§ **STATED PROBLEM**: Scan the listing below. Report each line that includes "scene".

§ **MATERIAL**:
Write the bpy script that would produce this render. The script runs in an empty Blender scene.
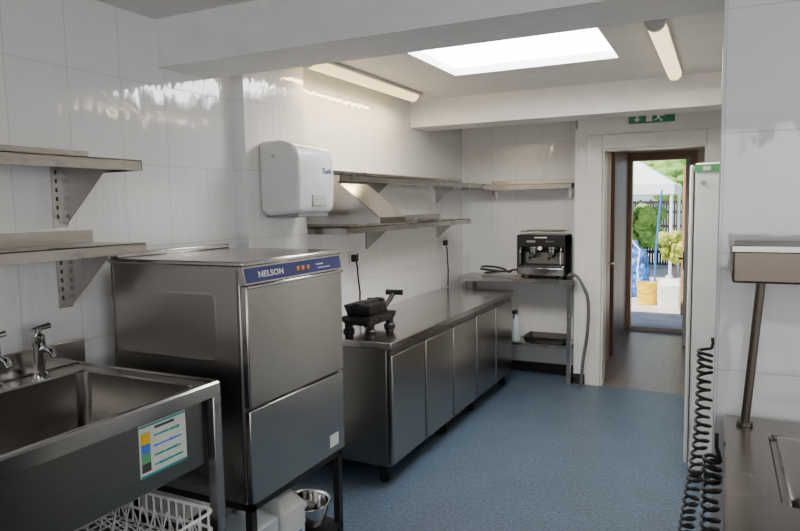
import bpy, bmesh, math, random
import numpy as np
from mathutils import Vector, Matrix
random.seed(7)
C = bpy.context.scene.collection
LOC = {}

# ------------------------------------------------------------------ materials
def mat(name, col=(0.8,0.8,0.8), rough=0.5, metal=0.0, emis=None, estr=0.0, spec=None, noise=None, bump=None, trans=0.0):
    m = bpy.data.materials.new(name); m.use_nodes = True
    nt = m.node_tree; b = nt.nodes['Principled BSDF']
    b.inputs['Base Color'].default_value = (*col, 1)
    b.inputs['Roughness'].default_value = rough
    b.inputs['Metallic'].default_value = metal
    if spec is not None: b.inputs['Specular IOR Level'].default_value = spec
    if emis: 
        b.inputs['Emission Color'].default_value = (*emis, 1); b.inputs['Emission Strength'].default_value = estr
    sc, am = noise or (8.0, 0.06)
    g = nt.nodes.new('ShaderNodeNewGeometry')
    n = nt.nodes.new('ShaderNodeTexNoise'); n.inputs['Scale'].default_value = sc; n.inputs['Detail'].default_value = 5
    nt.links.new(g.outputs['Position'], n.inputs['Vector'])
    mx = nt.nodes.new('ShaderNodeMix'); mx.data_type = 'RGBA'
    mx.inputs[6].default_value = (*[max(0, c*(1-am*2)) for c in col], 1)
    mx.inputs[7].default_value = (*[min(1, c*(1+am*2)) for c in col], 1)
    nt.links.new(n.outputs['Fac'], mx.inputs[0]); nt.links.new(mx.outputs[2], b.inputs['Base Color'])
    if bump:
        n2 = nt.nodes.new('ShaderNodeTexNoise'); n2.inputs['Scale'].default_value = bump[0]; n2.inputs['Detail'].default_value = 3
        nt.links.new(g.outputs['Position'], n2.inputs['Vector'])
        bp = nt.nodes.new('ShaderNodeBump'); bp.inputs['Strength'].default_value = bump[1]; bp.inputs['Distance'].default_value = 0.01
        nt.links.new(n2.outputs['Fac'], bp.inputs['Height']); nt.links.new(bp.outputs['Normal'], b.inputs['Normal'])
    return m

def steel(name, col=(0.46,0.445,0.425), rough=0.25, stretch=(60,4,60), bstr=0.03, smudge=0.05):
    m = bpy.data.materials.new(name); m.use_nodes = True
    nt = m.node_tree; b = nt.nodes['Principled BSDF']; b.inputs['Metallic'].default_value = 1.0
    g = nt.nodes.new('ShaderNodeNewGeometry')
    mp = nt.nodes.new('ShaderNodeMapping'); mp.inputs['Scale'].default_value = stretch
    nt.links.new(g.outputs['Position'], mp.inputs['Vector'])
    n = nt.nodes.new('ShaderNodeTexNoise'); n.inputs['Scale'].default_value = 3; n.inputs['Detail'].default_value = 4
    nt.links.new(mp.outputs['Vector'], n.inputs['Vector'])
    n2 = nt.nodes.new('ShaderNodeTexNoise'); n2.inputs['Scale'].default_value = 2.0; n2.inputs['Detail'].default_value = 2
    nt.links.new(g.outputs['Position'], n2.inputs['Vector'])
    rr_ = nt.nodes.new('ShaderNodeMapRange'); rr_.inputs['From Min'].default_value = 0.3; rr_.inputs['From Max'].default_value = 0.7
    rr_.inputs['To Min'].default_value = rough-smudge; rr_.inputs['To Max'].default_value = rough+smudge
    nt.links.new(n2.outputs['Fac'], rr_.inputs['Value']); nt.links.new(rr_.outputs['Result'], b.inputs['Roughness'])
    mx = nt.nodes.new('ShaderNodeMix'); mx.data_type = 'RGBA'
    mx.inputs[6].default_value = (*[c*0.88 for c in col], 1); mx.inputs[7].default_value = (*[min(1, c*1.12) for c in col], 1)
    nt.links.new(n.outputs['Fac'], mx.inputs[0]); nt.links.new(mx.outputs[2], b.inputs['Base Color'])
    bp = nt.nodes.new('ShaderNodeBump'); bp.inputs['Strength'].default_value = bstr; bp.inputs['Distance'].default_value = 0.01
    nt.links.new(n2.outputs['Fac'], bp.inputs['Height']); nt.links.new(bp.outputs['Normal'], b.inputs['Normal'])
    return m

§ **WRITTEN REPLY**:
Write the bpy script that would produce this render. The script runs in an empty Blender scene.
C = bpy.context.scene.collection